You put that plan on a slate, along with some deeper/longer plans incase you make a mistake Or something unexpected happens.
In the water a timer/depth gauge combo (aka bottom timer) lets you follow the plan. As backup you have two timers.
This is pretty time consuming and not flexible. If the wreck is not flat then some of the time will be shallower and you still need to leave the bottom at 30 minutes and then do all the same deco regardless. If instead you use a computer you get to stay longer (caution required regarding back gas) and do the actual deco. The trouble is what happens if that computer fails? Now you have to get back to the slate plan using the bottom timer but do not know if you exceeded the envelope of that plan. Thus in such a scheme you can not extend bottom time if doing well on gas or it is actually a bit shallower. You could take some extra “just shallower/just longer plans” but people don’t/didn’t.
So the answer is to have two similar(ish) computers each capable of getting you out of the water. (Or assume your buddy will have a similar profile but that is frowned upon.)
It can take a lot of lying to yourself to risk lying to your significant other about why you MUST have the toy peer pressure says is the cool toy today or covering it up.

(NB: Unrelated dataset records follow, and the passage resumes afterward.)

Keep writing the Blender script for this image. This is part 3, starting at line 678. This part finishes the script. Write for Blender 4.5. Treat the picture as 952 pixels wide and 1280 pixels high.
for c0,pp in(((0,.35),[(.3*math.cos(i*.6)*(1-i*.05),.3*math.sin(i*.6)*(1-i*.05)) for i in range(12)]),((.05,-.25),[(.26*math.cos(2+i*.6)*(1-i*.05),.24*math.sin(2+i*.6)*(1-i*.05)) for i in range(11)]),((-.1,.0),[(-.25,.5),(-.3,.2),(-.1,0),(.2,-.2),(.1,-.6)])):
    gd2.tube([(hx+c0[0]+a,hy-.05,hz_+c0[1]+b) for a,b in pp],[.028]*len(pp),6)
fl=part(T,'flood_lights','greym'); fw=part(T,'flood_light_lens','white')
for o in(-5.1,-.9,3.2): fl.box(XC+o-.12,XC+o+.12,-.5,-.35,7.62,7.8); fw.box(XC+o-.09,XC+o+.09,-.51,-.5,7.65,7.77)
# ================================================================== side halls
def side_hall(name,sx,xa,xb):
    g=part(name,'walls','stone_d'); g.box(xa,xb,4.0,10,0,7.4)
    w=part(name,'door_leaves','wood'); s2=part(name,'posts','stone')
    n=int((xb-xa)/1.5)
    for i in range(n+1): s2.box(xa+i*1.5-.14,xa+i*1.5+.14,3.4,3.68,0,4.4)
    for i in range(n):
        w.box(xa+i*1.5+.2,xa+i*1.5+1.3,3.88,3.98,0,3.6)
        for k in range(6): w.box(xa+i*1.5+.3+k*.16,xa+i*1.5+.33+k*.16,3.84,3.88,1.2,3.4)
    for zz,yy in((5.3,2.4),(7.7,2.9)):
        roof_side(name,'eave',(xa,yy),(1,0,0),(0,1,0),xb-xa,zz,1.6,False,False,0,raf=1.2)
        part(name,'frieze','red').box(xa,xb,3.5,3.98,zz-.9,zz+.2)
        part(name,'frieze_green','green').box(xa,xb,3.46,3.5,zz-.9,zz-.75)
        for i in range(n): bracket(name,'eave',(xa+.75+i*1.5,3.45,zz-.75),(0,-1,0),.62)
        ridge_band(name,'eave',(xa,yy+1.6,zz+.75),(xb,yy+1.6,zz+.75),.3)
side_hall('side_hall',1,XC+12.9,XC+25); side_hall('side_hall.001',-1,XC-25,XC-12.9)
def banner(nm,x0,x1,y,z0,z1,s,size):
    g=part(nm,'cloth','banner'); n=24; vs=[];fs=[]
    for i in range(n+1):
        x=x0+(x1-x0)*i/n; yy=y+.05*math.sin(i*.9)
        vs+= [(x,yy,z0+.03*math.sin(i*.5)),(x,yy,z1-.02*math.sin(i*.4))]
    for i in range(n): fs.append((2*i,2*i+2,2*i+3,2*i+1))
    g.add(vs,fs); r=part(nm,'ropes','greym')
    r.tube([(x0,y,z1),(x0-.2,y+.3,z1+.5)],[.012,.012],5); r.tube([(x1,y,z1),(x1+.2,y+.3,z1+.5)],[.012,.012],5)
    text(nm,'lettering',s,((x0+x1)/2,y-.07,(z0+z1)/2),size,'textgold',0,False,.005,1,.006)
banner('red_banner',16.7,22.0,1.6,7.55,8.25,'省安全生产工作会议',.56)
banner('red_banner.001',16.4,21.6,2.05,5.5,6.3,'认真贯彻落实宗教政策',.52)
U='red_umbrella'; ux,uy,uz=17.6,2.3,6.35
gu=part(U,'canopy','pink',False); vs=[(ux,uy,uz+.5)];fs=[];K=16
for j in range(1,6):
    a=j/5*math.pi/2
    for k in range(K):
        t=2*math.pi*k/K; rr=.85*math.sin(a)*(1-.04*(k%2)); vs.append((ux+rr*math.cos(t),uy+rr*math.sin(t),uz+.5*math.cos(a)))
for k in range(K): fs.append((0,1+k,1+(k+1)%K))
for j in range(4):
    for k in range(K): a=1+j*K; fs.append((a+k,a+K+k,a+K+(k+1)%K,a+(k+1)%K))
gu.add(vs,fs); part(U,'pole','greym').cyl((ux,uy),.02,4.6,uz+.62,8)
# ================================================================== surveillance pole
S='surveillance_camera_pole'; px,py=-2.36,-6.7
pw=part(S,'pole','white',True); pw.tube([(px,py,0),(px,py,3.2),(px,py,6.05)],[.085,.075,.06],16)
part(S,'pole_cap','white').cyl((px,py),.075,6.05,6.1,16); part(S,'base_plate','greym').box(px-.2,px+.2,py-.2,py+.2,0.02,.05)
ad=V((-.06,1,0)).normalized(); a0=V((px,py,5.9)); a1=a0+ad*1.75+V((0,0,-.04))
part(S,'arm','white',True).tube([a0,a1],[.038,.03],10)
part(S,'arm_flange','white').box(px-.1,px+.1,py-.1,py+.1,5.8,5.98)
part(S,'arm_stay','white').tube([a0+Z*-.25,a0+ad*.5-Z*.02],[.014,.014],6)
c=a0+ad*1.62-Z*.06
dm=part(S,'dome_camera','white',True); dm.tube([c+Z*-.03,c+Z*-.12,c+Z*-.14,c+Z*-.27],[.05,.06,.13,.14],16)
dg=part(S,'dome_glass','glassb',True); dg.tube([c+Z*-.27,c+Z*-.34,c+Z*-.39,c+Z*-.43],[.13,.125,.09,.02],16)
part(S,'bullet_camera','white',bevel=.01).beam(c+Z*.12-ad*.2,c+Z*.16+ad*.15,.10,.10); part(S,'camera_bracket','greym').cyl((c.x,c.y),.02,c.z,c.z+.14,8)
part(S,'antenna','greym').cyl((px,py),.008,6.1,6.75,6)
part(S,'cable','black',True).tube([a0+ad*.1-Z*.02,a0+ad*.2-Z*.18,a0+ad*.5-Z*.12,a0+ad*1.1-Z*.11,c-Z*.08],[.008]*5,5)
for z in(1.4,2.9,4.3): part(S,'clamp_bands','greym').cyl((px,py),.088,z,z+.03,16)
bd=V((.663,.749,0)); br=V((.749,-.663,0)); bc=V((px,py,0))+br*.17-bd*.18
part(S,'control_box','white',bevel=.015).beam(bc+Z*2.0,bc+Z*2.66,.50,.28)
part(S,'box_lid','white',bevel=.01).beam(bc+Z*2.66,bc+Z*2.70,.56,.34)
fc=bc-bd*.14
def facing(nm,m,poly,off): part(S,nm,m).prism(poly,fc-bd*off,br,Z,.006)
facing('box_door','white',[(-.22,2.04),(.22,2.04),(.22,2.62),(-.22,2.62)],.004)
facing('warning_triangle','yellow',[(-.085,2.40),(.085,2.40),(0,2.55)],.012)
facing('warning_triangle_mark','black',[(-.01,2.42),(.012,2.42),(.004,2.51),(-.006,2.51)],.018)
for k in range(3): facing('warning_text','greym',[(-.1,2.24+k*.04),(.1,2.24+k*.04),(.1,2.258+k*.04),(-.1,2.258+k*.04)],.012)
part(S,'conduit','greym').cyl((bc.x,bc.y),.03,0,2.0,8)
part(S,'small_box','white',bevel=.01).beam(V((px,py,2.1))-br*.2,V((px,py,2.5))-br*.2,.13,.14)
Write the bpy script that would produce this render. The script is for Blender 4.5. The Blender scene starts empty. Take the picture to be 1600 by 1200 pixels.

One particular lie popular on SB is that you should ”buy once cry once” and so, in this context, buy a £1000 computer at the start when you have no idea what is what yet. Everyone who is not doing trimix or doesn’t have £2k to burn will be better to have two Peregrines. So start with the cheap option and add trimix/CCR later. For CCR you only need one standalone computer as backup so you actually never need to own two stupidly expensive computers.
I usually dive a rebreather with a Petrel as the primary and a Perdix as a backup. Before I bought the Perdix I used a HelO2 as the backup. Before the rebreather I used the HelO2 as the main computer and a Zoop as the backup (some times bending the Zoop so it was essentially a bottom timer) with a slate.
For OC deco diving I now use the Perdix as the primary computer and the HelO2 as the backup.
There are many ways to improve your enjoyment of diving more than buying an expensive computer. Drysuits, holidays, etc. For the price of a Teric and transmitter or two Perdix AIs you could do both ANDP and 60m Trimix. The Garmin and in some markets the Suunto Eon Steel are equally expensive, this is not an anti Shearwater thing, more an anti received wisdom thing.